• **WORK INSTRUCTIONS**
Extract the lines between the ones holding "What Blender Python" and "SC.camera = cam", inclusive, exactly as written and nothing more.

• **MATERIAL TO PROCESS**
-.-.-
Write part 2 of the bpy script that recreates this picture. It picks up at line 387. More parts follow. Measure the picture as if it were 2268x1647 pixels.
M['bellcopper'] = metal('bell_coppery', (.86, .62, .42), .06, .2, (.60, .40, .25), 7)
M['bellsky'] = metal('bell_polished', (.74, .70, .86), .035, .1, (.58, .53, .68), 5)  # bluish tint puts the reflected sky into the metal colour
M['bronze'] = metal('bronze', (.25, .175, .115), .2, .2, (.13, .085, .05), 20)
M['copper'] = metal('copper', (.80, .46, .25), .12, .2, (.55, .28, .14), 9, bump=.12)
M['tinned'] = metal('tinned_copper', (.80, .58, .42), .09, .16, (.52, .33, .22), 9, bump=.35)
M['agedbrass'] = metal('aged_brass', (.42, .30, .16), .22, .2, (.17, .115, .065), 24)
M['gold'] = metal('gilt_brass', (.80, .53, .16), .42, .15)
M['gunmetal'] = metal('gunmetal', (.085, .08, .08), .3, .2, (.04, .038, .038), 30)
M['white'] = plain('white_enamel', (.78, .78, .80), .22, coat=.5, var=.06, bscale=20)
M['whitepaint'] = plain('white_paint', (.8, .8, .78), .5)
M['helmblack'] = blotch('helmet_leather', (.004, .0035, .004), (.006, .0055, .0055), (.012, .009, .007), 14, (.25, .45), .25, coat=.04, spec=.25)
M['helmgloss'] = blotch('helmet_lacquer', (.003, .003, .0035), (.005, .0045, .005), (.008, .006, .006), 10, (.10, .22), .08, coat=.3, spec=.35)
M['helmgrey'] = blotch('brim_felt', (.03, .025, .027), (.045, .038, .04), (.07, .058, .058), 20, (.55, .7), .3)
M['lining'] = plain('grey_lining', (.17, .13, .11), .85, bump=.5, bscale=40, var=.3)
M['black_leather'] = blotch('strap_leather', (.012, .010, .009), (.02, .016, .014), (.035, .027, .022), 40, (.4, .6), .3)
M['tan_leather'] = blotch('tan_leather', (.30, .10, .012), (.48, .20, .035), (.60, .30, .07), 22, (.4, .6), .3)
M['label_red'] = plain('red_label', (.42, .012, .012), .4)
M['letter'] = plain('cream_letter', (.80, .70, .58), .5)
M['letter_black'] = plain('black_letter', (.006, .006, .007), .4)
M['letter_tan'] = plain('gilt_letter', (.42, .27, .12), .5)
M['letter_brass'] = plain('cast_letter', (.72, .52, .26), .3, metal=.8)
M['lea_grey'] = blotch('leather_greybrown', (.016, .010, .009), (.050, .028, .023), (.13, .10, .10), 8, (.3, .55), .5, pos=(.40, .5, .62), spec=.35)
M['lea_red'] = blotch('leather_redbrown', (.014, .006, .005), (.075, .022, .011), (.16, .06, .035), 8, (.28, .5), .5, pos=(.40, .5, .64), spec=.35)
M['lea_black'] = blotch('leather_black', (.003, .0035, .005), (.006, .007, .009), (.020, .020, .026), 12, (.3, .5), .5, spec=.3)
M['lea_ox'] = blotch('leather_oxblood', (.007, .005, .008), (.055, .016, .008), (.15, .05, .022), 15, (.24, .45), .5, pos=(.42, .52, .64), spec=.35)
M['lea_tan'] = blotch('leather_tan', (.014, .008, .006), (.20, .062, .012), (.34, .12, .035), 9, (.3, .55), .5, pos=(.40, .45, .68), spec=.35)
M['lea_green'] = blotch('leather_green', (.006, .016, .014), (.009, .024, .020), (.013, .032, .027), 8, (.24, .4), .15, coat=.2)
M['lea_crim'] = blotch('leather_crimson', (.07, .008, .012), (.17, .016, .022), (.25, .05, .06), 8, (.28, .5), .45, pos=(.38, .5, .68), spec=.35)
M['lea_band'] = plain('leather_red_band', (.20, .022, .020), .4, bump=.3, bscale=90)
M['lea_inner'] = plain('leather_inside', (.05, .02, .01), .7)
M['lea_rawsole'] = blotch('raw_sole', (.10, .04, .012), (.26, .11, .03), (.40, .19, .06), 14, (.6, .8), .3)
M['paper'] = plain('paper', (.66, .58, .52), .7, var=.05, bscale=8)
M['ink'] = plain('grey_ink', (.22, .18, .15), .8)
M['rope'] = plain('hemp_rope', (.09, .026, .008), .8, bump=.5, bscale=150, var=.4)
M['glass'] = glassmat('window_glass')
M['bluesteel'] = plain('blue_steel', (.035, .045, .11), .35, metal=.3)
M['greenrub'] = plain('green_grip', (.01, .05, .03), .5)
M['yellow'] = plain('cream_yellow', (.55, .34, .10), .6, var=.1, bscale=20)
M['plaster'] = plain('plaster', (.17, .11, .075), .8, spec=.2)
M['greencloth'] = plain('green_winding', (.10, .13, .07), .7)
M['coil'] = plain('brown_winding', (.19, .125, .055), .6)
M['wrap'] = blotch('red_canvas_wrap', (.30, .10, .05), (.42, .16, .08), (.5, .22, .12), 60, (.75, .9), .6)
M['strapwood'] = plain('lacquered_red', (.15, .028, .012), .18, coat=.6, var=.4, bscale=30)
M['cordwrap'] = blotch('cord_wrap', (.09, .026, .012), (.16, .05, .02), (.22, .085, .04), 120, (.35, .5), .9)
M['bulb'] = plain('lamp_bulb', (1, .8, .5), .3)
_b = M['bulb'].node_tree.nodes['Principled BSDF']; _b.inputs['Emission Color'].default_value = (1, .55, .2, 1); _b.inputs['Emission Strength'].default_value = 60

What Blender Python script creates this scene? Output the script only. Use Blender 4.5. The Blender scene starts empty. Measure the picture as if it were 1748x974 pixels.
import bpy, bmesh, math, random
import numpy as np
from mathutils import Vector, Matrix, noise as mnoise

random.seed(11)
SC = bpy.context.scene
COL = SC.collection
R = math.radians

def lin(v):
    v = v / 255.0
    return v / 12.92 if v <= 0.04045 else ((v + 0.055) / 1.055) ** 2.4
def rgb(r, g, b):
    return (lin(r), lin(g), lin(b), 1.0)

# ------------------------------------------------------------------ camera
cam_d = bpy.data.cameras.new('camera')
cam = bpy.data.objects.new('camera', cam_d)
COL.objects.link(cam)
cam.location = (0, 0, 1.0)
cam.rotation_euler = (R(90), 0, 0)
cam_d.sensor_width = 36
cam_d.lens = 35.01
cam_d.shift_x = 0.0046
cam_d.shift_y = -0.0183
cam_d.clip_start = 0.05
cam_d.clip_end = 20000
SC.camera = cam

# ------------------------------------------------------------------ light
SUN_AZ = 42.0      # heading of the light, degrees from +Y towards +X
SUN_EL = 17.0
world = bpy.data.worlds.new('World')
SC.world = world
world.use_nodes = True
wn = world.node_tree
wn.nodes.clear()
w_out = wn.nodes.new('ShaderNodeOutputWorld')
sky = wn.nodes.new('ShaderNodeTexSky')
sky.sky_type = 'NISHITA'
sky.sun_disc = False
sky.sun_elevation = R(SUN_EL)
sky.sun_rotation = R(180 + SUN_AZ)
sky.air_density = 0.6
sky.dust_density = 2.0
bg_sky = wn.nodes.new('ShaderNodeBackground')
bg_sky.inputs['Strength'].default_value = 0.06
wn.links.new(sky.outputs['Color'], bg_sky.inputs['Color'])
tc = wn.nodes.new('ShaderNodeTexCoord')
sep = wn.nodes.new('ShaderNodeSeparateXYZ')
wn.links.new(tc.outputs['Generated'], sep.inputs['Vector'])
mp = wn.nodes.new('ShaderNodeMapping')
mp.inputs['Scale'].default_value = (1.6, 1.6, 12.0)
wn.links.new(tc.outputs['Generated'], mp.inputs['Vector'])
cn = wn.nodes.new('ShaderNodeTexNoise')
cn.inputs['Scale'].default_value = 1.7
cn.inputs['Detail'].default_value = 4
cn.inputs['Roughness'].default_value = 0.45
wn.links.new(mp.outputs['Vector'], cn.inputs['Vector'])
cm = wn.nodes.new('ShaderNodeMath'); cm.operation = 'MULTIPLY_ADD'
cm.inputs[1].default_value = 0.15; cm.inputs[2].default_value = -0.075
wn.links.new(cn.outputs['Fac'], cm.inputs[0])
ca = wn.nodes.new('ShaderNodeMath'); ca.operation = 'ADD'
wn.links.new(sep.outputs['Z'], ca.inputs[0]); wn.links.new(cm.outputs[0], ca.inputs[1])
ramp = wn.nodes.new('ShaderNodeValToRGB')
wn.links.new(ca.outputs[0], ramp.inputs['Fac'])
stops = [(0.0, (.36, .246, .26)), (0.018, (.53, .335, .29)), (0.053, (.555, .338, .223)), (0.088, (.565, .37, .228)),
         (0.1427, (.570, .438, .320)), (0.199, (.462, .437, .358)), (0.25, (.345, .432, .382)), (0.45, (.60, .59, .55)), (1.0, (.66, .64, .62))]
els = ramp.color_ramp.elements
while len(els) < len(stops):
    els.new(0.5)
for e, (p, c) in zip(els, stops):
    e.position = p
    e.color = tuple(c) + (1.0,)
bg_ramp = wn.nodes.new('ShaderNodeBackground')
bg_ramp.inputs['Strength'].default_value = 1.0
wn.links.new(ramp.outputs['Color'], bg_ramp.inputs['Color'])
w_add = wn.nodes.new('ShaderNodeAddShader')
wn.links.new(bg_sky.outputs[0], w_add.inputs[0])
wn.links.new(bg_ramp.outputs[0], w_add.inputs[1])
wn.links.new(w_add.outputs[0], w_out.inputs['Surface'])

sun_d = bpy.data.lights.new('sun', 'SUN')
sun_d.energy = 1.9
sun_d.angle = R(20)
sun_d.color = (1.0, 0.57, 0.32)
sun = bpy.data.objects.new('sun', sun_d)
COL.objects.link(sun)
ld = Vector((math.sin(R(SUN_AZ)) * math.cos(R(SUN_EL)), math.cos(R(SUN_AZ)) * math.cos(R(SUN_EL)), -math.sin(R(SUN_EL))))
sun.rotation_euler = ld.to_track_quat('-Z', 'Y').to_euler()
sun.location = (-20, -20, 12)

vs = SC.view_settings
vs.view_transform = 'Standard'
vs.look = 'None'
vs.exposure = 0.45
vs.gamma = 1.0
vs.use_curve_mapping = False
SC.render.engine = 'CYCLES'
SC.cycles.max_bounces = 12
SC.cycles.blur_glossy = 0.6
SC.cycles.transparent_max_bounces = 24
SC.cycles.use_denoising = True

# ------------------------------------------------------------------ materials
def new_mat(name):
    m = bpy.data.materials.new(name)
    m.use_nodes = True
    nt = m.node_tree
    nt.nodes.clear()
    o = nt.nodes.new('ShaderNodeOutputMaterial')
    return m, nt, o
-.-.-
• **SOLUTION TO THIS EXERCISE**
What Blender Python script creates this scene? Output the script only. Use Blender 4.5. The Blender scene starts empty. Measure the picture as if it were 1748x974 pixels.
import bpy, bmesh, math, random
import numpy as np
from mathutils import Vector, Matrix, noise as mnoise

random.seed(11)
SC = bpy.context.scene
COL = SC.collection
R = math.radians

def lin(v):
    v = v / 255.0
    return v / 12.92 if v <= 0.04045 else ((v + 0.055) / 1.055) ** 2.4
def rgb(r, g, b):
    return (lin(r), lin(g), lin(b), 1.0)

# ------------------------------------------------------------------ camera
cam_d = bpy.data.cameras.new('camera')
cam = bpy.data.objects.new('camera', cam_d)
COL.objects.link(cam)
cam.location = (0, 0, 1.0)
cam.rotation_euler = (R(90), 0, 0)
cam_d.sensor_width = 36
cam_d.lens = 35.01
cam_d.shift_x = 0.0046
cam_d.shift_y = -0.0183
cam_d.clip_start = 0.05
cam_d.clip_end = 20000
SC.camera = cam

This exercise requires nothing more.